If the carriers fail to meet the government’s targets within two years, Ottawa is prepared to take regulatory actions, Mr. Bains said. That could include, he says, forcing carriers to open their networks to wireless resellers – referred to in the industry as mobile virtual network operators, or MVNOs – something that the Canadian Radio-television and Telecommunications Commission was considering during hearings that wrapped up last week. The actions could also include using spectrum policy to encourage more competition. (Spectrum refers to the radiowaves used to send wireless signals.)

The government also said it will begin reporting on wireless prices every quarter for the next two years to monitor progress.

Although the carriers have pointed out that prices have come down in previous months, Mr. Bains has said that the 25-per-cent reductions he has been mandated to achieve are on top of those declines.

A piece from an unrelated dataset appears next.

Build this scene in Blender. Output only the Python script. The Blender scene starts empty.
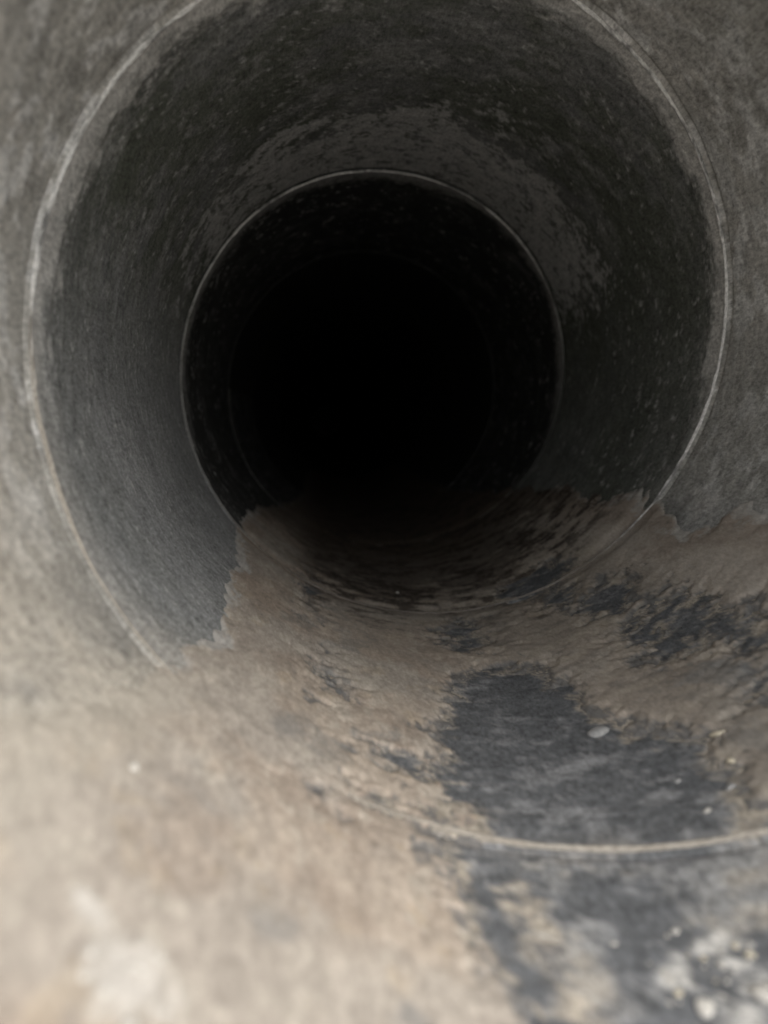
import bpy, bmesh, math, random
import numpy as np
from mathutils import Matrix, Vector

# ------------------------------------------------------------------ scene, camera, light
scene = bpy.context.scene
C = scene.collection
R = 0.20                                   # inner radius of the pipe (m); pipe axis is +Y, X right, Z up
Z0, PITCH = 1.17102 * R, 1.61037 * R       # helical seam: y = Z0 + PITCH * phi / 2pi, phi = 0 at the bottom, + to the left
MOUTH = 0.12 * R                          # open end of the pipe, level with the lens
FAR = 42.0 * R

pa, pb, cx, cz = 0.12273, 0.09192, -0.39416 * R, -0.2363 * R
ca, sa, cb, sb = math.cos(pa), math.sin(pa), math.cos(pb), math.sin(pb)
RX = np.array([[1, 0, 0], [0, ca, -sa], [0, sa, ca]]); RY = np.array([[cb, 0, sb], [0, 1, 0], [-sb, 0, cb]])
M3 = RX @ RY                               # columns: right, up, forward in (right, up, along) axes
def w3(v): return Vector((v[0], v[2], v[1]))
right, up, fwd = w3(M3[:, 0]), w3(M3[:, 1]), w3(M3[:, 2])
cam_d = bpy.data.cameras.new('camera'); cam = bpy.data.objects.new('camera', cam_d); C.objects.link(cam)
cam.matrix_world = Matrix(((right.x, up.x, -fwd.x, cx), (right.y, up.y, -fwd.y, 0.0), (right.z, up.z, -fwd.z, cz), (0, 0, 0, 1)))
cam_d.sensor_fit = 'HORIZONTAL'; cam_d.sensor_width = 7.68; cam_d.lens = 7.0     # 700 px focal length at 768 px
cam_d.clip_start = 0.005; cam_d.clip_end = 200
cam_d.dof.use_dof = True; cam_d.dof.focus_distance = 2.2 * R; cam_d.dof.aperture_fstop = 1.35
scene.camera = cam

world = bpy.data.worlds.new('World'); scene.world = world; world.use_nodes = True
SUN_DIR = Vector((-0.36, 0.60, -0.70)).normalized()      # the way the light travels
wn = world.node_tree.nodes; wl = world.node_tree.links
bg = wn['Background']; sky = wn.new('ShaderNodeTexSky'); sky.sky_type = 'NISHITA'; sky.sun_disc = False
to_sun = -SUN_DIR
sky.sun_elevation = math.asin(to_sun.z); sky.sun_rotation = math.atan2(to_sun.x, to_sun.y)
sky.air_density = 1.0; sky.dust_density = 1.5; sky.ozone_density = 1.0
haze_hs = wn.new('ShaderNodeHueSaturation'); haze_hs.inputs['Saturation'].default_value = 0.25     # cloudy, nearly white sky
wl.new(sky.outputs[0], haze_hs.inputs['Color']); wl.new(haze_hs.outputs[0], bg.inputs[0]); bg.inputs[1].default_value = 0.15
sun_d = bpy.data.lights.new('sun', 'SUN'); sun_d.energy = 1.2; sun_d.angle = math.radians(40); sun_d.color = (1.0, 0.97, 0.93)
sun = bpy.data.objects.new('sun', sun_d); C.objects.link(sun); sun.rotation_euler = SUN_DIR.to_track_quat('-Z', 'Y').to_euler()
vs = scene.view_settings; vs.view_transform = 'Standard'; vs.look = 'None'; vs.gamma = 1.0; vs.use_curve_mapping = False
vs.exposure = 1.15
scene.render.engine = 'CYCLES'
scene.cycles.max_bounces = 3; scene.cycles.diffuse_bounces = 3; scene.cycles.glossy_bounces = 1
scene.cycles.use_adaptive_sampling = True; scene.cycles.adaptive_threshold = 0.02
scene.cycles.pixel_filter_type = 'BLACKMAN_HARRIS'; scene.cycles.filter_width = 1.7

# ------------------------------------------------------------------ numpy noise
def hash2(i, j, seed):
    n = (i.astype(np.int64) * 374761393 + j.astype(np.int64) * 668265263 + seed * 1442695041) & 0xffffffff
    n = ((n ^ (n >> 13)) * 1274126177) & 0xffffffff
    n = n ^ (n >> 16)
    return (n & 0xffff) / 65535.0
def vnoise(x, y, seed):
    i = np.floor(x); j = np.floor(y); fx = x - i; fy = y - j
    fx = fx * fx * fx * (fx * (fx * 6 - 15) + 10); fy = fy * fy * fy * (fy * (fy * 6 - 15) + 10)
    a = hash2(i, j, seed); b = hash2(i + 1, j, seed); c = hash2(i, j + 1, seed); d = hash2(i + 1, j + 1, seed)
    return (a + (b - a) * fx) * (1 - fy) + (c + (d - c) * fx) * fy - 0.5
def fbm(x, y, seed, octaves=5, gain=0.55):
    s = 0.0; amp = 1.0
    for o in range(octaves):
        c, sn = math.cos(o * 1.1), math.sin(o * 1.1)
        k = 2.03 ** o
        s = s + amp * vnoise((x * c - y * sn) * k + o * 7.3, (x * sn + y * c) * k - o * 3.1, seed + o); amp *= gain
    return s
def sstep(a, b, x):
    t = np.clip((x - a) / (b - a), 0, 1); return t * t * (3 - 2 * t)
def poly_sd(px, py, poly):                 # signed distance, negative inside
    d = np.full(px.shape, 1e9); inside = np.zeros(px.shape, bool); n = len(poly)
    for k in range(n):
        ax, ay = poly[k]; bx, by = poly[(k + 1) % n]
        ex, ey = bx - ax, by - ay; wx, wy = px - ax, py - ay
        t = np.clip((wx * ex + wy * ey) / (ex * ex + ey * ey), 0, 1)
        d = np.minimum(d, (wx - ex * t) ** 2 + (wy - ey * t) ** 2)
        c = ((ay > py) != (by > py)) & (px < (bx - ax) * (py - ay) / (by - ay + 1e-12) + ax)
        inside ^= c
    d = np.sqrt(d); return np.where(inside, -d, d)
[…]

BCE spokesperson Marc Choma said the company will study the government’s direction but added that “policies discouraging investment, including regulating wireless pricing or continuing to deny fair access to spectrum for all competitors, put jobs and innovation at risk.”

“It’s the worst time to jeopardize our country’s wireless success as carriers look to ramp up investment for the global move to 5G wireless,” Mr. Choma said in an e-mail.

And Telus spokeswoman Jill Schnarr said it’s “extremely disappointing” that only national carriers are being asked to reduce their prices.

“This is yet another punitive action taken by this government against the companies that have built Canada’s global-leading wireless networks – and which are being asked to invest billions of dollars to ensure Canadians can benefit from next-generation 5G technology,” Ms. Schnarr, vice-president of corporate communications, said in a statement. The government’s course of action jeopardizes hundreds of thousands of skilled jobs across the country, she added.

Also on Thursday, Innovation, Science and Economic Development Canada (ISED) announced the rules for its coming auction of 3,500 MHz spectrum, a key band for the deployment of fifth-generation wireless technology. The spectrum will be for mobile or fixed wireless services.

Although 200 MHz of spectrum will be made available in the auction, slated for December, ISED will be setting aside 50 MHz for smaller and regional competitors in those markets where enough spectrum is available. The policy is intended to bolster regional competitors that have been credited with driving down wireless prices.

Regional providers such as Shaw Communications Inc.'s Freedom Mobile, Quebecor Inc.'s Videotron and Bragg Communications Inc., which operates as EastLink, offer prices as much as 45-per-cent lower than those of the national carriers, according to a pricing study published by ISED on Thursday.

The study, which was originally conducted in May and June of 2019 by Wall Communications Inc., found that the prices of most wireless plans declined last year compared with 2018, with the largest drops – in one case, nearly 10 per cent – occurring at the high and low ends of the market. Meanwhile, mid-tier plans were relatively flat.

However, over the following months, the national carriers introduced new unlimited data plans that slow down customer browsing speeds when they hit their data limits, instead of charging hefty overage fees, and revised their other plans. As a result, the average price of a two-gigabyte plan fell by roughly 30 per cent between May and June to $53.48, while the average cost of a five-gigabyte plan fell by about 24 per cent to $66.55.

Canadian Wireless Telecommunications Association president and chief executive Robert Ghiz said the data shows that wireless prices are coming down amid a “very competitive and active marketplace."